Records with scene code:
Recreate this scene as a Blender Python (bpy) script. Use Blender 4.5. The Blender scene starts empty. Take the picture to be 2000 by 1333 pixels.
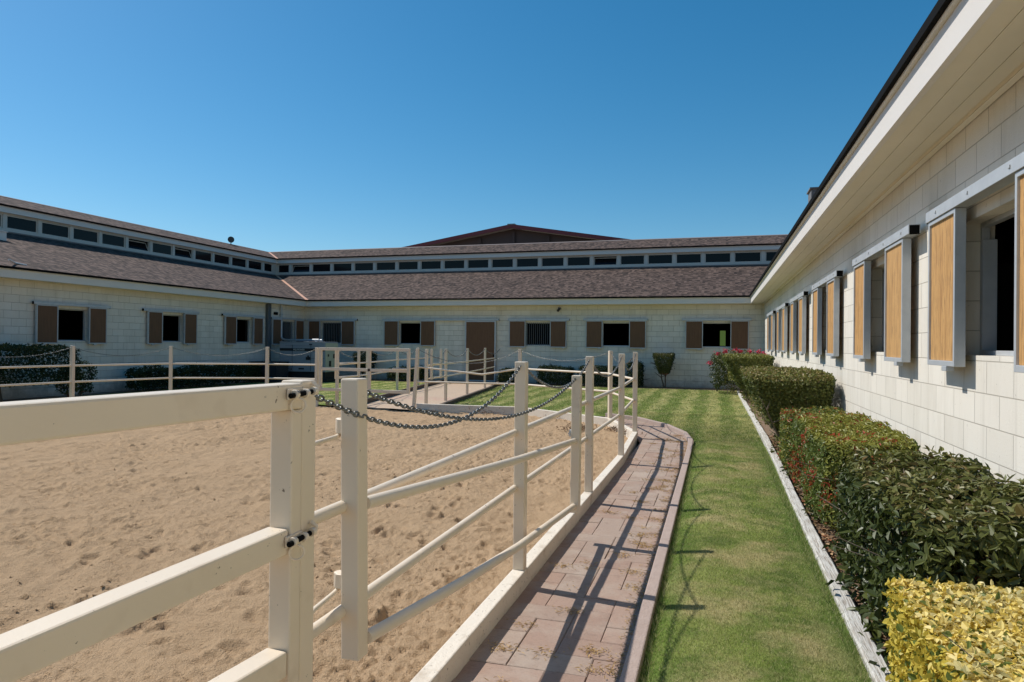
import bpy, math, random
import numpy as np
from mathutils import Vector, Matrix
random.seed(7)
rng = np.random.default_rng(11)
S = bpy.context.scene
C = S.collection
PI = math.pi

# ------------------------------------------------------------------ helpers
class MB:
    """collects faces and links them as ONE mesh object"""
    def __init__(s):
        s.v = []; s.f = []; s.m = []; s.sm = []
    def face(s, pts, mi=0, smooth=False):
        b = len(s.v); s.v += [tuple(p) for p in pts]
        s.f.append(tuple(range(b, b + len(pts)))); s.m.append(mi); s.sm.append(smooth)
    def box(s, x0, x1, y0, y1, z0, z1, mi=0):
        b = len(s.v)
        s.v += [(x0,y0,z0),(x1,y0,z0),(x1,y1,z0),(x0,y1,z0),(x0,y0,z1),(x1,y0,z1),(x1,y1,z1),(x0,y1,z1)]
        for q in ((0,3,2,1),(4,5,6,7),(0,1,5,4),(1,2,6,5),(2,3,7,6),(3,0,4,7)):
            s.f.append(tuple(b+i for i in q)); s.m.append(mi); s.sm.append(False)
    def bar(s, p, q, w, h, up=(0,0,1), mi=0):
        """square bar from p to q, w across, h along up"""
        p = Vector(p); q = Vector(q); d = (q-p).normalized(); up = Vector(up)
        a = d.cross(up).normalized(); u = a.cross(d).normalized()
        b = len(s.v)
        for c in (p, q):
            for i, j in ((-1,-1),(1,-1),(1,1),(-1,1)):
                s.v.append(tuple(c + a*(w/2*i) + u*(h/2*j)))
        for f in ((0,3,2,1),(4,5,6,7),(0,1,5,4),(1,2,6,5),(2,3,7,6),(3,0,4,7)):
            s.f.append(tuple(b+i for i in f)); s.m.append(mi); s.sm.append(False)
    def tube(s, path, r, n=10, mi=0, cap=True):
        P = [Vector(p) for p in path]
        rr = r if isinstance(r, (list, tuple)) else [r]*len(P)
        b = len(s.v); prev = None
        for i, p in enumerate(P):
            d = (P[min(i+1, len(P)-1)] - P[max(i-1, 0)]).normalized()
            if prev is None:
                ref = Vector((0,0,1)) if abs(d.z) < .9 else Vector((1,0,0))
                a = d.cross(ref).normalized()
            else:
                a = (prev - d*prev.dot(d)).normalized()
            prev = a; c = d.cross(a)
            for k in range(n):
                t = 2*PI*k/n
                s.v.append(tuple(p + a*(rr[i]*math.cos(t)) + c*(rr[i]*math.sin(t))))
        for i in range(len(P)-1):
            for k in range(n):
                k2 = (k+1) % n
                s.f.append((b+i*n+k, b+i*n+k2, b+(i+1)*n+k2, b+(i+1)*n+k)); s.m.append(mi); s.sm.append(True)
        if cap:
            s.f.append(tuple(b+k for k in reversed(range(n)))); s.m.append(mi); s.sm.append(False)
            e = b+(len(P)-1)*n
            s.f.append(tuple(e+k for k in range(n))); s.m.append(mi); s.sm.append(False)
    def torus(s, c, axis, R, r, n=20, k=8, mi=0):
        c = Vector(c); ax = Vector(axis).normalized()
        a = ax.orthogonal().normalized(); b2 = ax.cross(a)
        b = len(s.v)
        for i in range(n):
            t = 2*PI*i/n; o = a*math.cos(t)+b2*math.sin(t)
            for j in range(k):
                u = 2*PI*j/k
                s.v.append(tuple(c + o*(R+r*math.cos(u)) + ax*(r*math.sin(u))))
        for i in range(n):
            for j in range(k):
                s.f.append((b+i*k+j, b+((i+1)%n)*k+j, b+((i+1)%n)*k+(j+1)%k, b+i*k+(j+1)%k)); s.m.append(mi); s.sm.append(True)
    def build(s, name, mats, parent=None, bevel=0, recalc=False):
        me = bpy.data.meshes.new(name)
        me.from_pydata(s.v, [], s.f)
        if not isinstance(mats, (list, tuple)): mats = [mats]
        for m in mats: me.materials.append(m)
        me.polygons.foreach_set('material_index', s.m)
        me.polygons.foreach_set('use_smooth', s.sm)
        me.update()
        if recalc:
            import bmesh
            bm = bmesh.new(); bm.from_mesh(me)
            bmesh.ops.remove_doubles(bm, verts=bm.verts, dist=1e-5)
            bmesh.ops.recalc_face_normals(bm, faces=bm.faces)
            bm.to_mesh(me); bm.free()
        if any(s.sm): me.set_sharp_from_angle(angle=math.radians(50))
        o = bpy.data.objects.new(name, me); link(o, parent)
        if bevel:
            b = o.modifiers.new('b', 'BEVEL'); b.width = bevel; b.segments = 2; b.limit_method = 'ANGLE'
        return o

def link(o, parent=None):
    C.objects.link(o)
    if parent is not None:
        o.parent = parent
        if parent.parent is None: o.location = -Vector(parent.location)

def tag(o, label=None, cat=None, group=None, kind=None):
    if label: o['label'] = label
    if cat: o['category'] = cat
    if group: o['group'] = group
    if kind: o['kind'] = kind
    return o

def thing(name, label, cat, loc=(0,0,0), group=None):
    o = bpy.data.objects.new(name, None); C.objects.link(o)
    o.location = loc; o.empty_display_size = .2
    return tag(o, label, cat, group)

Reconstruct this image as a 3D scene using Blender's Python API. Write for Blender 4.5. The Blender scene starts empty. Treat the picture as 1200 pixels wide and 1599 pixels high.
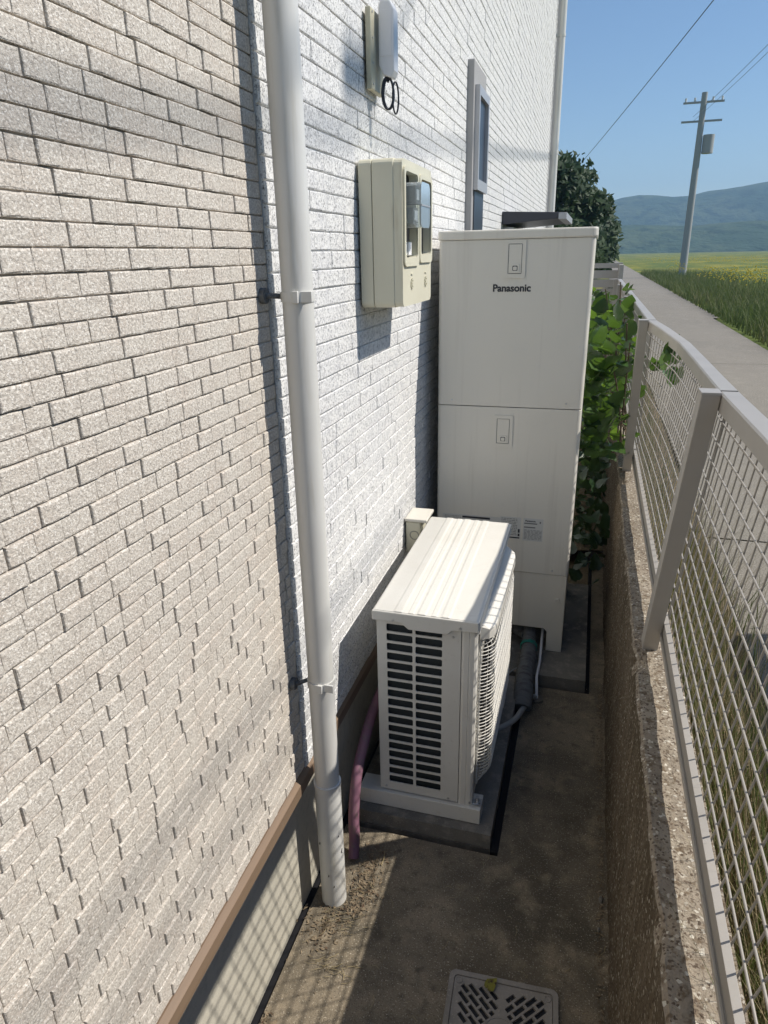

§ TASK INSTRUCTIONS
Your task is to restate word for word the lines from the top of the data to the line containing "PI = math.pi", both ends included, with every picture left out.

§ ANSWER TO THIS PROBLEM
Recreate this scene as a Blender Python (bpy) script. Use Blender 4.5. The Blender scene starts empty. Take the picture to be 2000 by 1333 pixels.
import bpy, math, random
import numpy as np
from mathutils import Vector, Matrix
random.seed(7)
rng = np.random.default_rng(11)
S = bpy.context.scene
C = S.collection
PI = math.pi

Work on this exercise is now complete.